▶ **PROBLEM REQUIREMENTS**: You are to retype all of the data exactly as it appears.

----------------------------------------

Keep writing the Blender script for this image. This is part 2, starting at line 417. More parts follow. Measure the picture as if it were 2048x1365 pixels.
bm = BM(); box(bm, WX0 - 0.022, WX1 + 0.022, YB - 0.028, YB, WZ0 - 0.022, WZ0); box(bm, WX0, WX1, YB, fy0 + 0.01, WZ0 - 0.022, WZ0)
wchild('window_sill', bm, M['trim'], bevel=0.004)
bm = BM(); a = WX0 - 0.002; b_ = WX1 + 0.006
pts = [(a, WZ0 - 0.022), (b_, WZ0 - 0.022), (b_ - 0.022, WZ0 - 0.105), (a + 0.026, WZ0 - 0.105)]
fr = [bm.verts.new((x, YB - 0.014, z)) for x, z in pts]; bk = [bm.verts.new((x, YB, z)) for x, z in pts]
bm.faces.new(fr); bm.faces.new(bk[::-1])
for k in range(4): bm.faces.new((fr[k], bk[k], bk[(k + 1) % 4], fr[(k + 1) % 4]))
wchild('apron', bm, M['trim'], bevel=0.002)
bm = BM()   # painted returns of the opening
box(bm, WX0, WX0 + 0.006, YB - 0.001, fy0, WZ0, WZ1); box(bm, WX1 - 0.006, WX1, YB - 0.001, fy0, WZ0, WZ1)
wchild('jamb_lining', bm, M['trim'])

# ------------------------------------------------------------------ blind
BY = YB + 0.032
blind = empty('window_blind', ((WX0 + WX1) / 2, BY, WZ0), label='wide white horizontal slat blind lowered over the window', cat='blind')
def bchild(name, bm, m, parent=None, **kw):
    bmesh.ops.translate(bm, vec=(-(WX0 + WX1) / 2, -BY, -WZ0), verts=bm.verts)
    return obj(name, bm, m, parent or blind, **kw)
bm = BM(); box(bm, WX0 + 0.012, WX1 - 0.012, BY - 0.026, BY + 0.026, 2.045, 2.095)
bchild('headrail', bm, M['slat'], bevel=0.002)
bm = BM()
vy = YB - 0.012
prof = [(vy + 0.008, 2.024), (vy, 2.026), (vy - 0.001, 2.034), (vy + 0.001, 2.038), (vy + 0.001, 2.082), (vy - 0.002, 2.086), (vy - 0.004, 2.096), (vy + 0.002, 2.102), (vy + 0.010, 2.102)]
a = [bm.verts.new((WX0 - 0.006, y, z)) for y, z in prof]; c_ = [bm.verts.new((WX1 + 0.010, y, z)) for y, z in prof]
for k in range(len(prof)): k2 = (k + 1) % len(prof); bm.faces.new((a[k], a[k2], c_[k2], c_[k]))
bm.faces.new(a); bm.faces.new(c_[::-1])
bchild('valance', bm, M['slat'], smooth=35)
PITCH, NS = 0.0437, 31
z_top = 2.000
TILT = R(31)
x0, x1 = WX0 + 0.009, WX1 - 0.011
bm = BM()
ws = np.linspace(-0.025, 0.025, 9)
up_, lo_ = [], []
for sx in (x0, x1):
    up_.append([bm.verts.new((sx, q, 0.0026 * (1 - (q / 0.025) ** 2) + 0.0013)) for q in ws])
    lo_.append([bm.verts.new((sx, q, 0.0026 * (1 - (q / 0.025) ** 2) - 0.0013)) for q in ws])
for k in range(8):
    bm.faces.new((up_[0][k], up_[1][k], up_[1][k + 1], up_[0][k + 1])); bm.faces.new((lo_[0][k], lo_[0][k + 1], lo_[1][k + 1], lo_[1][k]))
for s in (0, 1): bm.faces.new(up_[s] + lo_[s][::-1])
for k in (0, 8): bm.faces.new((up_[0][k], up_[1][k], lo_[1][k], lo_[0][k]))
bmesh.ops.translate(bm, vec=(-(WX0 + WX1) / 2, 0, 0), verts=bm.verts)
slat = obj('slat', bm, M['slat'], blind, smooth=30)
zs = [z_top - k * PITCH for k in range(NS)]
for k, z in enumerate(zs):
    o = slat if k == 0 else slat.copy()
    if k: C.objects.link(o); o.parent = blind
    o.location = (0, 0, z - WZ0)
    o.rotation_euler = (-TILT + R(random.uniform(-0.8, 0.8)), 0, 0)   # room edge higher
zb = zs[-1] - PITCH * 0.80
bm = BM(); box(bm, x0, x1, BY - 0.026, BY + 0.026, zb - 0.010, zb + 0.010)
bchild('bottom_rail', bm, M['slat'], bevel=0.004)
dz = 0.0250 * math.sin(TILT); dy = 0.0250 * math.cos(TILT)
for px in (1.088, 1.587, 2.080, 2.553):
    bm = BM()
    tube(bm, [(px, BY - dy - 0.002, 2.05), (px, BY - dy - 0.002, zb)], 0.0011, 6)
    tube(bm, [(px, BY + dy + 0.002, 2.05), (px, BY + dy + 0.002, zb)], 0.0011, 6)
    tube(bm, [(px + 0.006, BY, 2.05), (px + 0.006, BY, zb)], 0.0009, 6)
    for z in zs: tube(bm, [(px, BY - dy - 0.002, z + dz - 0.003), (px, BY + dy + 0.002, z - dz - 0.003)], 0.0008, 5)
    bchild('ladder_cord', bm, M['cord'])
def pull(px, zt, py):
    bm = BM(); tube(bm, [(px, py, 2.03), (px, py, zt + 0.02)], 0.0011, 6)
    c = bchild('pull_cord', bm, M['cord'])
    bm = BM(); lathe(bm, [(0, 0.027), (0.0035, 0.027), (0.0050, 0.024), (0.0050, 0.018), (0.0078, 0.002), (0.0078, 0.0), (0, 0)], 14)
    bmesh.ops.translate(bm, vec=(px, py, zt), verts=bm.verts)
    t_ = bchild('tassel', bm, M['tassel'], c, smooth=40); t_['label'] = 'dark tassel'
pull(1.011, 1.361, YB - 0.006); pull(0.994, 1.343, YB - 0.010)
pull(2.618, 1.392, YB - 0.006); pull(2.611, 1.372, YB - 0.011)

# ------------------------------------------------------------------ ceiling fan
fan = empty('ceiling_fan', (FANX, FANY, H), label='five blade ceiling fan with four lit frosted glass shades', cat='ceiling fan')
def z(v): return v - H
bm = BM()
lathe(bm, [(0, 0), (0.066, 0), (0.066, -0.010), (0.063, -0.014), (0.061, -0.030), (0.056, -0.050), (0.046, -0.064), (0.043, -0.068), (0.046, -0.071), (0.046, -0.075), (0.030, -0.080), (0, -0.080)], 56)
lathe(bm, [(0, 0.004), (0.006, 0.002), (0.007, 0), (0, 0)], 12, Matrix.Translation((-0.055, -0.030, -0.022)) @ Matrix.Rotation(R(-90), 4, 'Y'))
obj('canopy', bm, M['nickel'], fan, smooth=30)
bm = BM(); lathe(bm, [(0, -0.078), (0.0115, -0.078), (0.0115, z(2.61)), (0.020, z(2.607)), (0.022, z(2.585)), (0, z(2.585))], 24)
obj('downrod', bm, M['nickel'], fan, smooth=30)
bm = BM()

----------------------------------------

▶ **RESULT FOR THIS TASK**:
Keep writing the Blender script for this image. This is part 2, starting at line 417. More parts follow. Measure the picture as if it were 2048x1365 pixels.
bm = BM(); box(bm, WX0 - 0.022, WX1 + 0.022, YB - 0.028, YB, WZ0 - 0.022, WZ0); box(bm, WX0, WX1, YB, fy0 + 0.01, WZ0 - 0.022, WZ0)
wchild('window_sill', bm, M['trim'], bevel=0.004)
bm = BM(); a = WX0 - 0.002; b_ = WX1 + 0.006
pts = [(a, WZ0 - 0.022), (b_, WZ0 - 0.022), (b_ - 0.022, WZ0 - 0.105), (a + 0.026, WZ0 - 0.105)]
fr = [bm.verts.new((x, YB - 0.014, z)) for x, z in pts]; bk = [bm.verts.new((x, YB, z)) for x, z in pts]
bm.faces.new(fr); bm.faces.new(bk[::-1])
for k in range(4): bm.faces.new((fr[k], bk[k], bk[(k + 1) % 4], fr[(k + 1) % 4]))
wchild('apron', bm, M['trim'], bevel=0.002)
bm = BM()   # painted returns of the opening
box(bm, WX0, WX0 + 0.006, YB - 0.001, fy0, WZ0, WZ1); box(bm, WX1 - 0.006, WX1, YB - 0.001, fy0, WZ0, WZ1)
wchild('jamb_lining', bm, M['trim'])

# ------------------------------------------------------------------ blind
BY = YB + 0.032
blind = empty('window_blind', ((WX0 + WX1) / 2, BY, WZ0), label='wide white horizontal slat blind lowered over the window', cat='blind')
def bchild(name, bm, m, parent=None, **kw):
    bmesh.ops.translate(bm, vec=(-(WX0 + WX1) / 2, -BY, -WZ0), verts=bm.verts)
    return obj(name, bm, m, parent or blind, **kw)
bm = BM(); box(bm, WX0 + 0.012, WX1 - 0.012, BY - 0.026, BY + 0.026, 2.045, 2.095)
bchild('headrail', bm, M['slat'], bevel=0.002)
bm = BM()
vy = YB - 0.012
prof = [(vy + 0.008, 2.024), (vy, 2.026), (vy - 0.001, 2.034), (vy + 0.001, 2.038), (vy + 0.001, 2.082), (vy - 0.002, 2.086), (vy - 0.004, 2.096), (vy + 0.002, 2.102), (vy + 0.010, 2.102)]
a = [bm.verts.new((WX0 - 0.006, y, z)) for y, z in prof]; c_ = [bm.verts.new((WX1 + 0.010, y, z)) for y, z in prof]
for k in range(len(prof)): k2 = (k + 1) % len(prof); bm.faces.new((a[k], a[k2], c_[k2], c_[k]))
bm.faces.new(a); bm.faces.new(c_[::-1])
bchild('valance', bm, M['slat'], smooth=35)
PITCH, NS = 0.0437, 31
z_top = 2.000
TILT = R(31)
x0, x1 = WX0 + 0.009, WX1 - 0.011
bm = BM()
ws = np.linspace(-0.025, 0.025, 9)
up_, lo_ = [], []
for sx in (x0, x1):
    up_.append([bm.verts.new((sx, q, 0.0026 * (1 - (q / 0.025) ** 2) + 0.0013)) for q in ws])
    lo_.append([bm.verts.new((sx, q, 0.0026 * (1 - (q / 0.025) ** 2) - 0.0013)) for q in ws])
for k in range(8):
    bm.faces.new((up_[0][k], up_[1][k], up_[1][k + 1], up_[0][k + 1])); bm.faces.new((lo_[0][k], lo_[0][k + 1], lo_[1][k + 1], lo_[1][k]))
for s in (0, 1): bm.faces.new(up_[s] + lo_[s][::-1])
for k in (0, 8): bm.faces.new((up_[0][k], up_[1][k], lo_[1][k], lo_[0][k]))
bmesh.ops.translate(bm, vec=(-(WX0 + WX1) / 2, 0, 0), verts=bm.verts)
slat = obj('slat', bm, M['slat'], blind, smooth=30)
zs = [z_top - k * PITCH for k in range(NS)]
for k, z in enumerate(zs):
    o = slat if k == 0 else slat.copy()
    if k: C.objects.link(o); o.parent = blind
    o.location = (0, 0, z - WZ0)
    o.rotation_euler = (-TILT + R(random.uniform(-0.8, 0.8)), 0, 0)   # room edge higher
zb = zs[-1] - PITCH * 0.80
bm = BM(); box(bm, x0, x1, BY - 0.026, BY + 0.026, zb - 0.010, zb + 0.010)
bchild('bottom_rail', bm, M['slat'], bevel=0.004)
dz = 0.0250 * math.sin(TILT); dy = 0.0250 * math.cos(TILT)
for px in (1.088, 1.587, 2.080, 2.553):
    bm = BM()
    tube(bm, [(px, BY - dy - 0.002, 2.05), (px, BY - dy - 0.002, zb)], 0.0011, 6)
    tube(bm, [(px, BY + dy + 0.002, 2.05), (px, BY + dy + 0.002, zb)], 0.0011, 6)
    tube(bm, [(px + 0.006, BY, 2.05), (px + 0.006, BY, zb)], 0.0009, 6)
    for z in zs: tube(bm, [(px, BY - dy - 0.002, z + dz - 0.003), (px, BY + dy + 0.002, z - dz - 0.003)], 0.0008, 5)
    bchild('ladder_cord', bm, M['cord'])
def pull(px, zt, py):
    bm = BM(); tube(bm, [(px, py, 2.03), (px, py, zt + 0.02)], 0.0011, 6)
    c = bchild('pull_cord', bm, M['cord'])
    bm = BM(); lathe(bm, [(0, 0.027), (0.0035, 0.027), (0.0050, 0.024), (0.0050, 0.018), (0.0078, 0.002), (0.0078, 0.0), (0, 0)], 14)
    bmesh.ops.translate(bm, vec=(px, py, zt), verts=bm.verts)
    t_ = bchild('tassel', bm, M['tassel'], c, smooth=40); t_['label'] = 'dark tassel'
pull(1.011, 1.361, YB - 0.006); pull(0.994, 1.343, YB - 0.010)
pull(2.618, 1.392, YB - 0.006); pull(2.611, 1.372, YB - 0.011)

# ------------------------------------------------------------------ ceiling fan
fan = empty('ceiling_fan', (FANX, FANY, H), label='five blade ceiling fan with four lit frosted glass shades', cat='ceiling fan')
def z(v): return v - H
bm = BM()
lathe(bm, [(0, 0), (0.066, 0), (0.066, -0.010), (0.063, -0.014), (0.061, -0.030), (0.056, -0.050), (0.046, -0.064), (0.043, -0.068), (0.046, -0.071), (0.046, -0.075), (0.030, -0.080), (0, -0.080)], 56)
lathe(bm, [(0, 0.004), (0.006, 0.002), (0.007, 0), (0, 0)], 12, Matrix.Translation((-0.055, -0.030, -0.022)) @ Matrix.Rotation(R(-90), 4, 'Y'))
obj('canopy', bm, M['nickel'], fan, smooth=30)
bm = BM(); lathe(bm, [(0, -0.078), (0.0115, -0.078), (0.0115, z(2.61)), (0.020, z(2.607)), (0.022, z(2.585)), (0, z(2.585))], 24)
obj('downrod', bm, M['nickel'], fan, smooth=30)
bm = BM()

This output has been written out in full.